Street photography could well be the oldest form of photography, as the medium was initially invented to capture and study life in its purest form. The first still and moving pictures were mostly aimed toward illustrative outcomes, such as the work of the Lumière brothers  (who captured common street scenes, e.g. their employees leaving their factory), Eugène Atget (who documented Paris in the pre-Haussmannian era) or Eadweard Muybridge (who developed photographic techniques to study movement).

Capturing the intangible and elusive features of life has always been somewhat difficult to crystallize into absolute theories and definitions.

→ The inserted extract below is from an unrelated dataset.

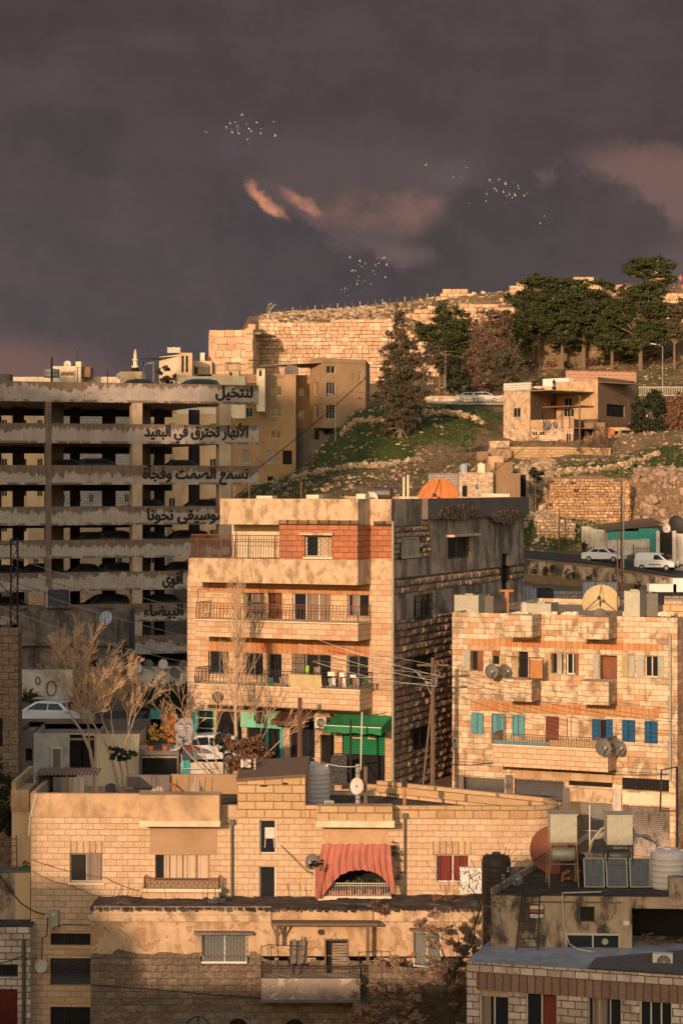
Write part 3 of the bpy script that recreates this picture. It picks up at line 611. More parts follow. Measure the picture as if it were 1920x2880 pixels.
# ================= terrain =================
rows=[(-60,-8.),(20,.5),(86,.5),(101.5,.8),(104,9.0)]
XS=[-1200,-400,0,300,500,600,700,800,900,1000,1100,1200,1300,1500,1700,1920,2300,3400]
def Zr(Y,z): return (Y,[HZ-(z-CZ)*FP/Y]*len(XS))
T=[Zr(10,0.5),Zr(60,.5),Zr(88,.5),Zr(102.5,.8),Zr(103.2,8.6),Zr(108,8.8),
 (120,[2050,2050,2045,2045,2080,2100]+[2120]*6+[2130]*6),
 (140,[1930,1930,1930,1930,1930,1900]+[1950]*6+[1900]*6),
 (165,[1880]*6+[1860,1840,1820,1800]+[1790]*8),
 (200,[1750,1750,1750,1750,1720,1700,1650,1640,1630,1620,1620,1620,1640,1660,1665,1670,1670,1670]),
 (213.1,[1720,1720,1720,1720,1700,1650,1600,1560,1540,1530,1570,1580,1590,1640,1655,1670,1690,1700]),
 (214,[1700,1700,1700,1700,1680,1640,1580,1540,1520,1500,1540,1560,1565,1572,1592,1630,1650,1660]),
 (226,[1680,1680,1680,1680,1640,1600,1560,1520,1500,1490,1520,1540,1545,1550,1566,1592,1600,1600]),
 (228,[1670,1670,1670,1670,1630,1590,1540,1500,1480,1470,1500,1520,1530,1540,1556,1580,1580,1590]),
 (231,[1660,1660,1660,1660,1620,1580,1500,1450,1440,1430,1440,1450,1455,1462,1500,1520,1500,1500]),
 (240,[1650,1650,1650,1640,1600,1500,1420,1408,1400,1400,1408,1420,1430,1440,1468,1470,1440,1440]),
 (243,[1640,1640,1640,1640,1590,1480,1408,1395,1380,1380,1390,1400,1400,1345,1345,1360,1340,1340]),
 (262,[1600,1600,1600,1600,1560,1460,1380,1355,1335,1325,1325,1320,1305,1300,1296,1250,1240,1230]),
 (270.8,[1575,1575,1575,1575,1548,1455,1375,1350,1320,1295,1300,1295,1285,1296,1291,1235,1220,1200]),
 (276,[1560,1560,1560,1560,1540,1450,1370,1345,1300,1255,1265,1260,1255,1248,1235,1210,1190,1170]),
 (290,[1540,1540,1540,1540,1520,1480,1450,1375,1262,1158,1165,1180,1190,1240,1225,1185,1160,1150]),
 (296,[1540,1540,1540,1540,1520,1480,1455,1385,1275,1160,1142,1145,1160,1200,1190,1160,1140,1130]),
 (311,[1520,1520,1520,1500,1450,1440,1430,1380,1250,1165,1138,1133,1133,1133,1133,1133,1125,1100]),
 (322,[1500,1500,1500,1480,1420,1400,1390,1300,1200,1140,1130,1128,1128,1128,1120,1115,1100,1080]),
 (351.8,[1130,1120,1112,1100,1090,1082,1078,1076,1074,1068,1060,1052,1042,1048,1032,1012,1000,960]),
 (353.5,[1130,1120,1105,1095,1085,1090,912,912,910,908,925,940,960,975,965,955,940,900]),
 (372,[1150,1130,1115,1105,1095,1085,893,885,880,876,872,885,905,915,912,905,890,860]),
 (385,[1160,1150,1130,1115,1105,1090,892,880,872,864,855,842,830,815,808,805,795,780]),
 (400,[1190,1180,1150,1130,1120,1095,905,890,880,868,858,840,835,812,800,802,792,775]),
 (430,[1200,1190,1160,1140,1130,1060,1000,980,950,930,920,900,890,880,870,860,850,840]),
 (600,[1180,1180,1160,1150,1140,1130,1110,1100,1090,1080,1060,1050,1040,1030,1020,1010,1000,990]),
 (3500,[1345]*18)]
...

Therefore, the ability of an artist to go beyond established aesthetics in order to simply demonstrate, in new and fresh manners, what life really looks like, has continuously been praised. An impressionist painter and photographer alike, George Hendrik Breitner, was the creator of many powerful pictures of life in the Netherlands at the end of the 19th century.

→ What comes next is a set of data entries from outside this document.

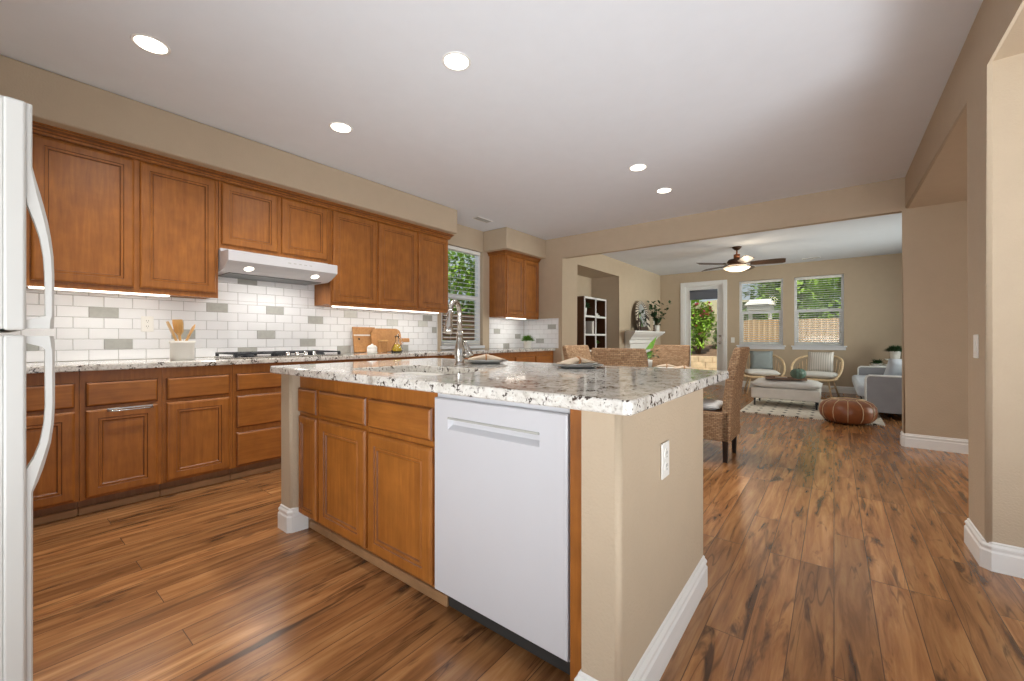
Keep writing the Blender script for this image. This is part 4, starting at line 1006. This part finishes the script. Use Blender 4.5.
# arched mirror with segmented frame
t = thing('arched_mirror', 'arched mirror with a frame of alternating dark and bone bands on the mantel', 'mirror', (LW+0.15, 8.86, 1.236)); t.rotation_euler = (0, -0.14, 0)
wi, hi, fw = 0.22, 0.43, 0.155
def arch(r, zc, n=14, z0=0.0):
    return [(r, z0), (r, zc*0.5)]+[(r*math.cos(PI*i/n), zc+r*1.0*math.sin(PI*i/n)) for i in range(n+1)]+[(-r, zc*0.5), (-r, z0)]
inner = arch(wi, 0.38, 16, 0.09); outer = arch(wi+fw*0.95, 0.30, 16, 0.0)
outer = [(y, z) for y, z in outer]
def dens(P, k):
    Q = []
    for i in range(len(P)-1):
        for j in range(k): f = j/k; Q.append((P[i][0]*(1-f)+P[i+1][0]*f, P[i][1]*(1-f)+P[i+1][1]*f))
    return Q+[P[-1]]
I2, O2 = dens(inner, 2), dens(outer, 2)
b = B(); b.prism([(0.012, y, z) for y, z in inner], (0.004, 0, 0)); b.build('glass', 'mirror', t)
b = B()
for i in range(len(I2)-1):
    q = [I2[i], I2[i+1], O2[i+1], O2[i]]
    b.loft([[(0.001, y, z) for y, z in q], [(0.026, y, z) for y, z in q]], i % 2)
b.box(0.001, 0.026, -wi, wi, 0.0, 0.09, 1)
fixn(b.build('frame', ['bone', 'horn'], t))
for k, (y, h) in enumerate(((8.30, 0.26), (8.42, 0.15), (9.24, 0.14))):
    t = thing('candlestick', ('tall dark candlestick at the left end of the mantel', 'short dark candlestick at the left foot of the arched mirror', 'short dark candlestick at the right foot of the arched mirror')[k], 'candlestick', (LW+0.24, y, 1.2355), 0, 'dark candlesticks on the mantel')
    b = B(); b.lathe([(0, 0), (0.04, 0), (0.042, 0.008), (0.015, 0.02), (0.011, h*0.4), (0.02, h*0.5), (0.011, h*0.6), (0.012, h*0.9), (0.026, h*0.94), (0.026, h), (0, h)], seg=16); b.build('stem', 'horn', t)
    b = B(); b.tube([(0, 0, h), (0, 0, h+0.09)], 0.010, 10); b.build('candle', 'ceramic' if k == 2 else 'horn', t)
t = thing('potted_plant', 'dark leafy plant in a white cup at the right end of the mantel', 'plant', (LW+0.24, 9.42, 1.2355))
b = B(); b.lathe([(0, 0), (0.055, 0), (0.06, 0.01), (0.065, 0.14), (0.058, 0.14), (0.055, 0.11), (0, 0.11)], seg=22); b.build('pot', 'ceramic', t)
b = B(); b2 = B(); rm = random.Random(12)
for i in range(11):
    a = rm.random()*2*PI; sp = rm.uniform(0.05, 0.26); h = rm.uniform(0.12, 0.36)
    tip = Vector((max(math.cos(a)*sp, -0.09), math.sin(a)*sp, 0.11+h)); b2.tube([(0, 0, 0.11), tip*0.5+Vector((0, 0, 0.09)), tip], 0.003, 5)
    for j in range(16):
        q = tip*(0.35+0.65*j/8)+Vector((0, 0, 0.05*(1-j/8)))
        b.leaf(q, (rm.uniform(-1, 1), rm.uniform(-1, 1), rm.uniform(-0.4, 0.8)), rm.uniform(0.08, 0.13), 0.065, 0, 0.3)
b.build('foliage', 'leafd', t); b2.build('stem', 'bark', t)

# ================================================================== FAMILY ROOM FURNITURE
b = B(); b.box(-1.10, 0.50, 6.82, 9.0, 0.001, 0.012, 0, 0.004)
for i in range(70):
    x = -1.09+i*1.58/69; b.tube([(x, 6.825, 0.006), (x+rg.uniform(-.006, .006), 6.775, 0.003)], 0.0035, 4)
tag(b.build('area_rug', 'rug'), 'cream area rug with small dark diamonds under the bench and leather pouf', 'rug')

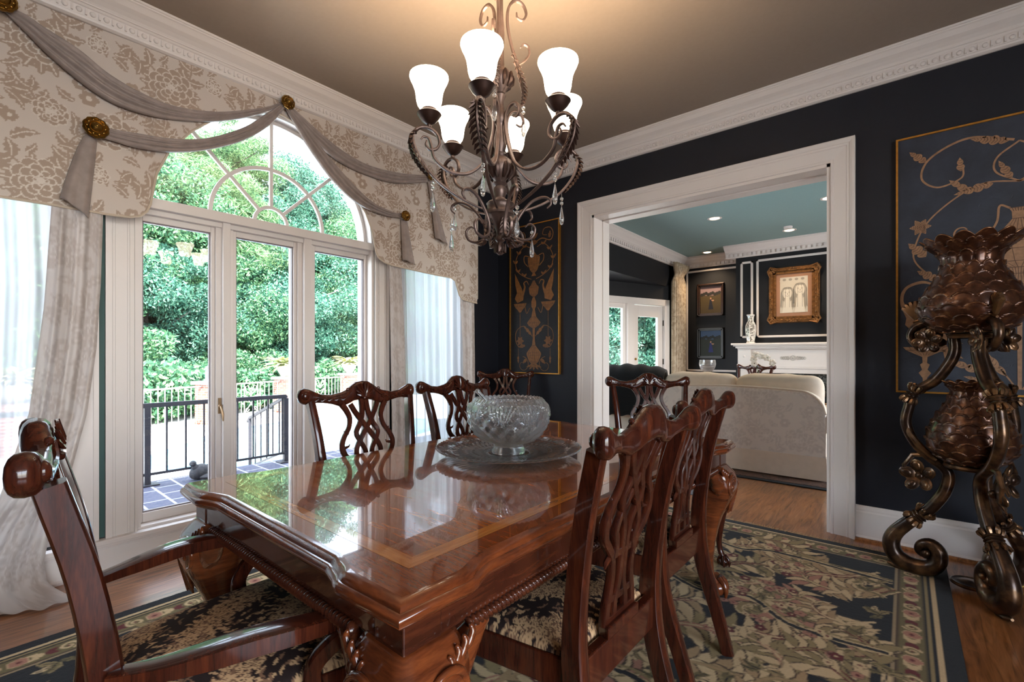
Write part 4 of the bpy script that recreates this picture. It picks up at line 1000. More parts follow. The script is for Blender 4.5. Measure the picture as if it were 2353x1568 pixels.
class OrnS:
    """The same drawing, squeezed vertically about the panel's centre."""
    def __init__(s, o, k, h): s.o, s.k = o, k
    def q(s, p): return (p[0], p[1] * s.k)
    def poly(s, pts, mi=0): s.o.poly([s.q(p) for p in pts], mi)
    def rib(s, pts, w, sm=8): s.o.rib([s.q(p) for p in pts], w, sm)
    def leaf(s, a, t, w, lobes=0, bend=0): s.o.leaf(s.q(a), s.q(t), w, lobes, bend)
    def lathe2(s, cx, prof): s.o.lathe2(cx, [(r, z * s.k) for r, z in prof])
    def spiral(s, c, r, a0, turns, w, sg=1): s.o.spiral(s.q(c), r, a0, turns, w, sg)
    def flower(s, c, r, n=6): s.o.flower(s.q(c), r, n)
def panel(name, label, xa, xb, za, zb, draw, mat, fw=.010):
    p = thing(name, label, 'painting', ((xa + xb) / 2, YR, (za + zb) / 2)); w, h = (xb - xa) / 2, (zb - za) / 2
    b = MB(); b.box((-w, -.022, -h), (w, -.001, h)); b.build('canvas', M['canvas' if mat is M['ochre'] else 'canvas_black'], p)
    b = MB()
    for lo, hi in (((-w - fw, -.032, -h - fw), (-w, -.001, h + fw)), ((w, -.032, -h - fw), (w + fw, -.001, h + fw)), ((-w, -.032, h), (w, -.001, h + fw)), ((-w, -.032, -h - fw), (w, -.001, -h))): b.box(lo, hi)
    b.build('frame', M['gold_paint'], p)
    o = Orn(-.022); draw(o, w, h); o.b.build('painted_ornament', [mat, M['ochre_dark']], p, flat=True)
def narrow(o, w, h):
    o.lathe2(0, [(.01, h - .20), (.05, h - .24), (.008, h - .27)])
    for k in range(5): a = pi / 2 + (k - 2) * .4; o.leaf((0, h - .19), (.07 * cos(a), h - .19 + .10 * sin(a)), .012)
    for s in (1, -1):
        o.rib([(0, h - .25), (s * .10, h - .20), (s * .20, h - .24), (s * .235, h - .16), (s * .20, h - .08), (s * .13, h - .08), (s * .11, h - .15), (s * .16, h - .17)], [.009, .007, .004]); o.leaf((s * .19, h - .21), (s * .2, h - .12), .018, 3)
        o.rib([(s * .04, h - .30), (s * .12, h - .27), (s * .20, h - .36), (s * .235, h - .48), (s * .20, h - .60), (s * .11, h - .68), (s * .03, h - .72)], .0055)
        for (x, z) in ((.12, h - .28), (.19, h - .36), (.235, h - .48), (.2, h - .60), (.12, h - .67)): o.leaf((s * x, z), (s * (x + .035), z + .05), .012, 2); o.leaf((s * x, z), (s * (x - .03), z + .035), .010)
        o.rib([(s * .05, h - .42), (s * .115, h - .40), (s * .12, h - .48), (s * .07, h - .55)], .007)
        # winged birds on pedestal bowls
        o.poly([(s * .135, h - .99), (s * .21, h - 1.02), (s * .245, h - .96), (s * .215, h - .88), (s * .235, h - .78), (s * .243, h - .62), (s * .19, h - .74), (s * .15, h - .84), (s * .13, h - .92)])
        o.rib([(s * .14, h - .92), (s * .115, h - .82), (s * .125, h - .76), (s * .09, h - .74), (s * .065, h - .79)], [.022, .016, .010, .008, .004])
        o.lathe2(s * .175, [(.085, h - 1.03), (.07, h - 1.07), (.03, h - 1.12), (.012, h - 1.15)]); o.rib([(s * .175, h - 1.15), (s * .175, h - 1.54)], .0035)
        o.flower((s * .175, h - 1.36 - .18), .05); o.rib([(s * .05, h - 1.10), (s * .09, h - 1.17), (s * .115, h - 1.06)], .005)
        o.rib([(s * .02, h - 1.48), (s * .07, h - 1.40), (s * .14, h - 1.34), (s * .22, h - 1.40), (s * .235, h - 1.52), (s * .19, h - 1.62), (s * .12, h - 1.60)], .0045); o.leaf((s * .11, h - 1.60), (s * .2, h - 1.62), .018, 4)
        o.leaf((s * .03, h - 1.46), (s * .13, h - 1.33), .018, 3); o.spiral((s * .14, h - 1.86), .085, pi / 2, 1.1, .005, s); o.leaf((s * .09, h - 1.78), (s * .14, h - 1.84), .016)
        o.rib([(s * .2, h - 1.64), (s * .2, h - 1.75)], .0025); o.leaf((s * .2, h - 1.74), (s * .2, h - 1.84), .012, 2)
    o.lathe2(0, [(.006, h - .36), (.03, h - .40), (.075, h - .43), (.07, h - .52), (.045, h - .60), (.012, h - .64), (.03, h - .68)])
    o.lathe2(0, [(.01, h - .74), (.035, h - .80), (.062, h - .83), (.05, h - .92), (.01, h - .96), (.03, h - 1.02), (.03, h - 1.08), (.012, h - 1.12), (.03, h - 1.22), (.085, h - 1.30), (.06, h - 1.34), (.014, h - 1.37), (.012, h - 1.52), (.022, h - 1.60), (.09, h - 1.70), (.09, h - 1.73), (.055, h - 1.82), (.01, h - 1.86)])
    for k in range(5): a = -pi / 2 + (k - 2) * .62; o.leaf((0, h - 1.85), (.10 * cos(a), h - 1.87 + .06 * sin(a)), .014, 2)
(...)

He focused on street scenes, portraits and intimate shots, often as reference material for his paintings - which earned him great acclaim. But his photographic oeuvre, beside and beyond underpinning his painting process, also set the course for future documentary photography. Beyond its artistic value, this oeuvre also serves as a very early testimony of proper street photography codes and offers a compelling vision of the laborious life of Dutch (anonymous) people at the beginning of the industrial age.

Straatgezicht op de kruising Lindengracht Lijnbaansgracht in Amsterdam, George Hendrik Breitner, ca. 1890 - ca. 1910. Rijksmuseum, Public Domain Mark

Straatgezicht op de kruising Lindengracht Lijnbaansgracht in Amsterdam (Street view of the intersection of Lindengracht Lijnbaansgracht in Amsterdam), in my view, represents all of those characteristics. First, the simplicity of the frame drags the spectator in, owing to the crossing of two strong diagonals right at the focal point of the scene: a lady, probably on her way to a next task during her working day. Despite the fact that the shot depicts other moving elements as a wall (the wagon in the background and the boy on the right), the intensity of this leading lady is striking. Her determined gait and dismissive gaze - barely acknowledging the presence of the camera (at a time when such an apparatus was rather noticeable and still very uncommon) are enough to make this picture a compelling showcase of life: undisturbed in her daily routine, wrapped like a Greek goddess by her floating apron, this woman is called by a duty and a purpose we will never know.

It’s easy to look at this image and to get reminded of our own hectic daily life. Or to get us pondering on social inequalities. All this in one picture of a street corner: that’s the magic of photography.